Buchanan called himself the vanguard leader of "new conservativism" in the Republican Party. His ideas are so cogent, he said, that the other Republican candidates are stealing them to steal the spotlight and voters.

"I sound like an echo chamber sometimes," he said. "Now the rest of them all sound like me."

Buchanan supporters at the rally said they have been taken in by his message.

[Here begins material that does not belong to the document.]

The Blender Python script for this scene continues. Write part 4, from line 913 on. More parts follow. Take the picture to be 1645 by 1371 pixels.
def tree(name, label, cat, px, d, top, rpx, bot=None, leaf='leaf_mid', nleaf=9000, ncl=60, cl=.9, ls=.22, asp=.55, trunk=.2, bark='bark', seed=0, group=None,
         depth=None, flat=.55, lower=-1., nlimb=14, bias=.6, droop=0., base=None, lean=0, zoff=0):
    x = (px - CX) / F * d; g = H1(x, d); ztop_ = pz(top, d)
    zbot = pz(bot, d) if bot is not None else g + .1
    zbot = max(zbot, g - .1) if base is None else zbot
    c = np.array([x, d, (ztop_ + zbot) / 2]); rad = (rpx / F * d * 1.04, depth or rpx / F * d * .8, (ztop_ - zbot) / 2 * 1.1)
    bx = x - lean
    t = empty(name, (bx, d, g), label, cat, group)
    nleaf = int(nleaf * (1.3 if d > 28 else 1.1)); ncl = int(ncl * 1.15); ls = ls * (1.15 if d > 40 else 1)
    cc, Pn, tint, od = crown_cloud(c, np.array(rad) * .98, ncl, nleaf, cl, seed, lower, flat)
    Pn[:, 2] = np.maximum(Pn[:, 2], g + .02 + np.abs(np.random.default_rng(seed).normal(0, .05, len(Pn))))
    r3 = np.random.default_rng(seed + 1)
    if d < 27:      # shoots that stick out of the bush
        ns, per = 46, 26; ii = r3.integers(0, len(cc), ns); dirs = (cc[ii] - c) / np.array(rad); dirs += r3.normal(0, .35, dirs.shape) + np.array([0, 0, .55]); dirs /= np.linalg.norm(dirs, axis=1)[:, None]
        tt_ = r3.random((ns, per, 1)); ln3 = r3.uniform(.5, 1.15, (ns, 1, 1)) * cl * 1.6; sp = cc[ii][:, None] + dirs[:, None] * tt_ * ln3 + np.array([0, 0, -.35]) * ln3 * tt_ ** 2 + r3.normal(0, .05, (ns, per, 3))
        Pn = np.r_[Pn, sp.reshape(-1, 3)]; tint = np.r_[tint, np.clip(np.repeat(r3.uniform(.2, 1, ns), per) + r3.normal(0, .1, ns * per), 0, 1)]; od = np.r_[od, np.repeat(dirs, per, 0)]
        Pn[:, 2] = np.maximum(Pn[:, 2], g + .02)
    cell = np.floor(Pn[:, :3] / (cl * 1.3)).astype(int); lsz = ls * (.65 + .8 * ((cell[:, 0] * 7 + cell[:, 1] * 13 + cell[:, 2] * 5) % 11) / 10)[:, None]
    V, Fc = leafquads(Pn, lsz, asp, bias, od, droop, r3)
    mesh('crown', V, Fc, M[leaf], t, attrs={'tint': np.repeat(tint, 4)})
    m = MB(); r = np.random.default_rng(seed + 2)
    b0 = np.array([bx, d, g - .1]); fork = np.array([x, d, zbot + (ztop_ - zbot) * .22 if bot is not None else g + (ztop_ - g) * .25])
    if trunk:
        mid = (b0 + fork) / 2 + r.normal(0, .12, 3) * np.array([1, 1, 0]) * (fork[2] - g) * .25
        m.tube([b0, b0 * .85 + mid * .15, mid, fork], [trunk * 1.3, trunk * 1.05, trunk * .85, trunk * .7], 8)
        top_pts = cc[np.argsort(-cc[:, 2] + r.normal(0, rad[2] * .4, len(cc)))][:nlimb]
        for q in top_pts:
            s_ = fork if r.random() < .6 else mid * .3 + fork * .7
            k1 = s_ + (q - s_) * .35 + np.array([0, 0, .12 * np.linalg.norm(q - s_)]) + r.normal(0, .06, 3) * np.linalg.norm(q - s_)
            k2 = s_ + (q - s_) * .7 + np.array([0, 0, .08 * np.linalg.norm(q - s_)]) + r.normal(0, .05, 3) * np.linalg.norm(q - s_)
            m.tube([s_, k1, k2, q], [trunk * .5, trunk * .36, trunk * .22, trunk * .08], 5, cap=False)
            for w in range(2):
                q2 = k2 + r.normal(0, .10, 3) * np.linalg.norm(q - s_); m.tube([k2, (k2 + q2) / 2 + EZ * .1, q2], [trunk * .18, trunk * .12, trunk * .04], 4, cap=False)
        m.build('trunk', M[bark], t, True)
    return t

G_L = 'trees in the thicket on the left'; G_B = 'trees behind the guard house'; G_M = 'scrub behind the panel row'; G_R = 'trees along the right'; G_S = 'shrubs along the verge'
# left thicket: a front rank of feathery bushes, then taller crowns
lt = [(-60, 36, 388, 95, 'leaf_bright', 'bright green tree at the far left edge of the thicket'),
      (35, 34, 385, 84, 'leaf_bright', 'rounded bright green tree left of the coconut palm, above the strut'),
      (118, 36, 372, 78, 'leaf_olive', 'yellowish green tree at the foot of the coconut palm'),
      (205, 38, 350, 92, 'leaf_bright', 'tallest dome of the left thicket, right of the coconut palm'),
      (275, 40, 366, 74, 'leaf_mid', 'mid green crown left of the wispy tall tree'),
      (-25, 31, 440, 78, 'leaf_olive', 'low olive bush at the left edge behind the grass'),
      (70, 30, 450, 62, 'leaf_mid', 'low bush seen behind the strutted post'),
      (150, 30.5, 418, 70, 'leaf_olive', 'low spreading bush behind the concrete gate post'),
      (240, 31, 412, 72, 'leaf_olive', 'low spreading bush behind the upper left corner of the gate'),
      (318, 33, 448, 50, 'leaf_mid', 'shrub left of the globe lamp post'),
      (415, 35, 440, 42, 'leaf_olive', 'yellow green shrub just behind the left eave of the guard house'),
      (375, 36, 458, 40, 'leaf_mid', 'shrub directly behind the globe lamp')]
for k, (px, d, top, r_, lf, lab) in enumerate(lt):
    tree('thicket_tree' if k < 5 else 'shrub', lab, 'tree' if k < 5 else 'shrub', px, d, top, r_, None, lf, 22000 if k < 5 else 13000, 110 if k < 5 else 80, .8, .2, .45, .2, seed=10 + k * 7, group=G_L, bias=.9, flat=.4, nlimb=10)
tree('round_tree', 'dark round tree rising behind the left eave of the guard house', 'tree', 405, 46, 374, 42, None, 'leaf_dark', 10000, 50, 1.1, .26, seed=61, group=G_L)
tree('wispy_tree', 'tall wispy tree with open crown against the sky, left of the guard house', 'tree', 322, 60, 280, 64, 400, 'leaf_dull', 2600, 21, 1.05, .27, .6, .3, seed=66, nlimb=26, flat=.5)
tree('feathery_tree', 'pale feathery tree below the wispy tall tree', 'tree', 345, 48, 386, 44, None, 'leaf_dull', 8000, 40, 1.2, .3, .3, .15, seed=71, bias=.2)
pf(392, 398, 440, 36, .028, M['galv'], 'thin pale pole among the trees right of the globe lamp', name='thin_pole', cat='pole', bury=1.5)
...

Many said they have been personally affected by problems Buchanan attributes to free trade.

"Everything I buy is made in India or Mexico, and it all falls apart," said Charlie O'Brian, a Manchester resident who agreed that the government should stop permitting a trade deficit to persist. "I read the other day that we import more stuff than we sell to other countries."

Isabel Balfrey, an 85-year-old Andover, Mass., resident, said NAFTA is bad for the United States.

"Clinton is sending all the jobs to Mexico," she said.

A longtime supporter of Buchanan, Balfrey said the former conservative commentator has the best leadership skills of any candidate, Republican or Democrat.

"Pat is honest and very loyal," she said. "You can believe what he says."

Under criticism for not not disavowing former campaign co-chair Larry Pratt, a neo-Nazi supporter. Buchanan avoided speaking on this issue.

But Balfrey said Buchanan's stance on Pratt does not affect her support.

"Pat is going to wait and see [if the allegations are true]," said Balfrey. "He doesn't turn on his friends or his ideas."

"That is why he is the only one who should be President," Balfrey added.

But Laura Sherman, a Clinton supporter who set up outside the Holiday Inn Crowne Plaza here to counter the Republican spirit of the event, disagreed.

She said she thinks Buchanan is too conservative to win an election against the Democrat. "I think a lot of Republicans think he is too far [to the] right," Sherman said.

Instead of staying in their party, she predicted the more moderate portion of the Republican Party will vote for Clinton if Buchanan receives the nomination.